Jabal Ameli concluded that Iranian officials should view the memorandum—and any subsequent agreement with the United States—as an opportunity for structural reform rather than a short-term tactical maneuver.
Offering a more optimistic political assessment, pro-reform daily Sharq described the memorandum as "the first direct official agreement between the presidents of Iran and the U.S. in over four decades."
Columnist Abdolrahman Fathollahi argued the agreement could pave the way for a durable ceasefire, economic recovery and the gradual lifting of sanctions while noting that Supreme Leader Mojtaba Khamenei had approved the talks only conditionally and continued to stress distrust of Washington.

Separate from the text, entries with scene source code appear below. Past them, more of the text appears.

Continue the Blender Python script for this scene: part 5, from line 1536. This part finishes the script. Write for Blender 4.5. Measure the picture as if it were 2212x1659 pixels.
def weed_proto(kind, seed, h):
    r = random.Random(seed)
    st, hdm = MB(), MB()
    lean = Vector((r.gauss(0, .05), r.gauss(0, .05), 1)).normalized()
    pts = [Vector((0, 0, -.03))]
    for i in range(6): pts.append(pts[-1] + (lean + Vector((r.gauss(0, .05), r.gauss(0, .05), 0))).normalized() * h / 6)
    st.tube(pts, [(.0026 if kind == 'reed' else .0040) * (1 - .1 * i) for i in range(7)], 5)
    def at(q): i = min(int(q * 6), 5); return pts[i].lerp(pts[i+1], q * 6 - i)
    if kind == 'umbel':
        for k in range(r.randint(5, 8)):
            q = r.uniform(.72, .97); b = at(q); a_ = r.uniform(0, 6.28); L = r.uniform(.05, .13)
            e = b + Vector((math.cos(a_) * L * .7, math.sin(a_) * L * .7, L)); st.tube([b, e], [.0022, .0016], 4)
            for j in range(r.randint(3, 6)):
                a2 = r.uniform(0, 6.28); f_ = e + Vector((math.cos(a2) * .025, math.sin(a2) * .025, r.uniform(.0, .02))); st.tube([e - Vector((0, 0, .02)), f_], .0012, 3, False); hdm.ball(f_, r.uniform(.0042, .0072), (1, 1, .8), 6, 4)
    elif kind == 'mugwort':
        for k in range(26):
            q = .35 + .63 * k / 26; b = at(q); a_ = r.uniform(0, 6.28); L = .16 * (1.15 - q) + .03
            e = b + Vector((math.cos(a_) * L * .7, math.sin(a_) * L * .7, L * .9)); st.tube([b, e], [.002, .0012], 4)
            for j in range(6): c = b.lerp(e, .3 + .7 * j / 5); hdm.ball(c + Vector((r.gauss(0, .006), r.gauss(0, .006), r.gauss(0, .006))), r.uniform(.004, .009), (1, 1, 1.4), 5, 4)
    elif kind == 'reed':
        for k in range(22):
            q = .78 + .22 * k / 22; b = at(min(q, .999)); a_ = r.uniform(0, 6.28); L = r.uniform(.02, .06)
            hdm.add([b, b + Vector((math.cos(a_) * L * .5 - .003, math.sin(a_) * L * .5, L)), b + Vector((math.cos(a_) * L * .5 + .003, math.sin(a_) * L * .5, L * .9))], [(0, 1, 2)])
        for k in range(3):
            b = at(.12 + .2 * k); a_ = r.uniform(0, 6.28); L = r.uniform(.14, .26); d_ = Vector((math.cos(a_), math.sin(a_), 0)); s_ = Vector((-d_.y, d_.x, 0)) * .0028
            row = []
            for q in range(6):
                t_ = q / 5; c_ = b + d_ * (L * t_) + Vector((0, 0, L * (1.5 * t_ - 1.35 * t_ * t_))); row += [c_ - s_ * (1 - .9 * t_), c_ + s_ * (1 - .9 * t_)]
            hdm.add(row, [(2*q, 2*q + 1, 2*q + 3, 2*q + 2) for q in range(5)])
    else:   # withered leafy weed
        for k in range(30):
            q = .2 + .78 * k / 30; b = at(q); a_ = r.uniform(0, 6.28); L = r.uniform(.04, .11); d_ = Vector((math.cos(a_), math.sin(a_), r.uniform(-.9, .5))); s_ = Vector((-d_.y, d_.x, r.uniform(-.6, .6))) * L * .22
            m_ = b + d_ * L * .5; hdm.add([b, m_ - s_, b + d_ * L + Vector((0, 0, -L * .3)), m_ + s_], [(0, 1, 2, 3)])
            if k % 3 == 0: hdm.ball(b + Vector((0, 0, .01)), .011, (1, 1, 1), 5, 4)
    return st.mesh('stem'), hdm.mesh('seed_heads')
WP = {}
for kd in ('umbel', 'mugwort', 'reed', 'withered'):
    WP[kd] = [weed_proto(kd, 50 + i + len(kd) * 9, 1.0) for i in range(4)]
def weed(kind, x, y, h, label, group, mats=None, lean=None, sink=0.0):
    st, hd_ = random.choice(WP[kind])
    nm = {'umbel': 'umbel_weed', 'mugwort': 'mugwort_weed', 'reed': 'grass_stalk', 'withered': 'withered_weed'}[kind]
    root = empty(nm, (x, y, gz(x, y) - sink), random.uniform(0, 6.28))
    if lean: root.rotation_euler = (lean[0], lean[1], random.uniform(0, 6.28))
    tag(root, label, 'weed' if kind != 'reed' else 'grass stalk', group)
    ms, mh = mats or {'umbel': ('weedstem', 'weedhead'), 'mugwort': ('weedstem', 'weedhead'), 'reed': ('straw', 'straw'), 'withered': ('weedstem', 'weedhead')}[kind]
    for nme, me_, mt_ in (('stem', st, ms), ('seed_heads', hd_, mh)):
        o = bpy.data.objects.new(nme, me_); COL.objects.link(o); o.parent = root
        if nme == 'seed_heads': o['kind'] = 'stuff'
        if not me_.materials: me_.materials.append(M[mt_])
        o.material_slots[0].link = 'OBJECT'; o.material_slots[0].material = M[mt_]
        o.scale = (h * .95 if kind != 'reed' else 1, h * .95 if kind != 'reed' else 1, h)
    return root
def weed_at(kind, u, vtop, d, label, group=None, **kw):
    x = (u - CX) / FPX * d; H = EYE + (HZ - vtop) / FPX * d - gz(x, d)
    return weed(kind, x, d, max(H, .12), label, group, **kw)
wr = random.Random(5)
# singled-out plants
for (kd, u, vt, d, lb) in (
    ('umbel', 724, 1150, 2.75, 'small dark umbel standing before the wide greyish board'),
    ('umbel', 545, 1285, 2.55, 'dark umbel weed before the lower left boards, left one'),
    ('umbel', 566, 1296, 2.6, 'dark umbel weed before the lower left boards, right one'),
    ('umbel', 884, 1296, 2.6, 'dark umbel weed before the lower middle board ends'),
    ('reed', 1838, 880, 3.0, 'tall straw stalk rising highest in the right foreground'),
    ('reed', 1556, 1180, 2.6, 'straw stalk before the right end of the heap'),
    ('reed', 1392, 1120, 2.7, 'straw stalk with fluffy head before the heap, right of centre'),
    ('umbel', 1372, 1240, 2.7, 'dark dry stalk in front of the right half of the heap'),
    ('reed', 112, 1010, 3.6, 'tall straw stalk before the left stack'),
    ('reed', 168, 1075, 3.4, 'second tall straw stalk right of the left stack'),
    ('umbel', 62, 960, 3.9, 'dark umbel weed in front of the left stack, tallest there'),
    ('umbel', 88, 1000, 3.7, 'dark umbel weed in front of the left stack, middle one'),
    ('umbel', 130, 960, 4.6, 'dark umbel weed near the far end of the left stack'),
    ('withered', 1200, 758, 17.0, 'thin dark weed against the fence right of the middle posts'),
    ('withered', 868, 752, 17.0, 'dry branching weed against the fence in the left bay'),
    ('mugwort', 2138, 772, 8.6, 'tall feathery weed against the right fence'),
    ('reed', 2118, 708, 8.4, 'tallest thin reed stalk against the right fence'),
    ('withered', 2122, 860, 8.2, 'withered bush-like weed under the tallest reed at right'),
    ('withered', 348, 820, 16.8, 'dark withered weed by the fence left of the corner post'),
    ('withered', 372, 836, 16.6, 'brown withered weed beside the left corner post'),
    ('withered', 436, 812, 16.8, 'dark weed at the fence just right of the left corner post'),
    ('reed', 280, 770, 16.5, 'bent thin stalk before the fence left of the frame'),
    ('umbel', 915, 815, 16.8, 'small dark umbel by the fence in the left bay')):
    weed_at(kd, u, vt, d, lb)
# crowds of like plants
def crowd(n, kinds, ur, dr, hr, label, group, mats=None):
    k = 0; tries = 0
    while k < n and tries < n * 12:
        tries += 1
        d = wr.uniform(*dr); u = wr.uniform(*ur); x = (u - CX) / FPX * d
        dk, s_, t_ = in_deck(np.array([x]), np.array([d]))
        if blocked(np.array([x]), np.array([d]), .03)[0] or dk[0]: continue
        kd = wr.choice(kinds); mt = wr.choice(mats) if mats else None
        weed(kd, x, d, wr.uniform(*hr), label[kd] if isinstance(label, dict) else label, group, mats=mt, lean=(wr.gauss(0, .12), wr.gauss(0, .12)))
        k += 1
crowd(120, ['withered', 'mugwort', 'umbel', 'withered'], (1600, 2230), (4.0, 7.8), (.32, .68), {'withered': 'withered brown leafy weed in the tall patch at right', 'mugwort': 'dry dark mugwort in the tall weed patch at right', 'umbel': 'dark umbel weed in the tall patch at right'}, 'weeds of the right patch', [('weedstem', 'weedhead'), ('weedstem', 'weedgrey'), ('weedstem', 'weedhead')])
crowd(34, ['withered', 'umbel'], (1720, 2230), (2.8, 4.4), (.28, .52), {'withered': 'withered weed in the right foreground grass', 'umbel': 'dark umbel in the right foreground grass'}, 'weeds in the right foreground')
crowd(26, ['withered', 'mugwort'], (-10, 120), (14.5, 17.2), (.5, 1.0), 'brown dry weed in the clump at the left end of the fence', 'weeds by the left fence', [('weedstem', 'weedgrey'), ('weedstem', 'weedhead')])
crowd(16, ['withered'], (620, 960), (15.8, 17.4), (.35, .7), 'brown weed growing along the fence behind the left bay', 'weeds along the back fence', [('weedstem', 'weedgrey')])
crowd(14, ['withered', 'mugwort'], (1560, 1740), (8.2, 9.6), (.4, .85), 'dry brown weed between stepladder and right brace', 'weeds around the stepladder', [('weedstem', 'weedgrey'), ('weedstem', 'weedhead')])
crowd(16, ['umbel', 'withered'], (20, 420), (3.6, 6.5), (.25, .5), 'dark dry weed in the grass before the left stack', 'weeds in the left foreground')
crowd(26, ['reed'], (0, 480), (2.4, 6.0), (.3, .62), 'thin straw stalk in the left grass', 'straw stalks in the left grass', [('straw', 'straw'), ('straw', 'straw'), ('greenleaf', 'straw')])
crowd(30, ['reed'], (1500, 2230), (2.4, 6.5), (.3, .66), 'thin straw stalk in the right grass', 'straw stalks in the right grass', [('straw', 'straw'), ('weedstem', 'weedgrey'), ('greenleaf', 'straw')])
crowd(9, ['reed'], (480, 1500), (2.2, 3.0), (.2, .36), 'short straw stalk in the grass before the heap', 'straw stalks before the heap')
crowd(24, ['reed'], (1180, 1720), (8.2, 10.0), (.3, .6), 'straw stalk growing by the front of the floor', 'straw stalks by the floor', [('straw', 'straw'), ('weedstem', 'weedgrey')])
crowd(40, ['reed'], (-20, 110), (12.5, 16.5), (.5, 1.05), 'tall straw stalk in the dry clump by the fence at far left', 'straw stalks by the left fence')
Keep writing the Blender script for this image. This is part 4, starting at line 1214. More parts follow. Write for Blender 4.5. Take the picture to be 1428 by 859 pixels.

He also pointed to repeated warnings from the IRGC and the Supreme National Security Council that Iran had prepared retaliatory measures should the United States fail to honour its commitments.
Despite criticism from a handful of hardline lawmakers, Parliament Speaker Mohammad Bagher Ghalibaf, who also serves as Iran's chief negotiator, declared parliament's backing for the process.
"With the finalization of the memorandum, the difficult path of fulfilling commitments and reclaiming the rights of the Iranian nation has only just begun," he said.
Fathollahi cautioned against excessive optimism, arguing that the agreement's ultimate success "will be determined not in its text, but in the degree of adherence to commitments, the management of regional crises, and the tests ahead."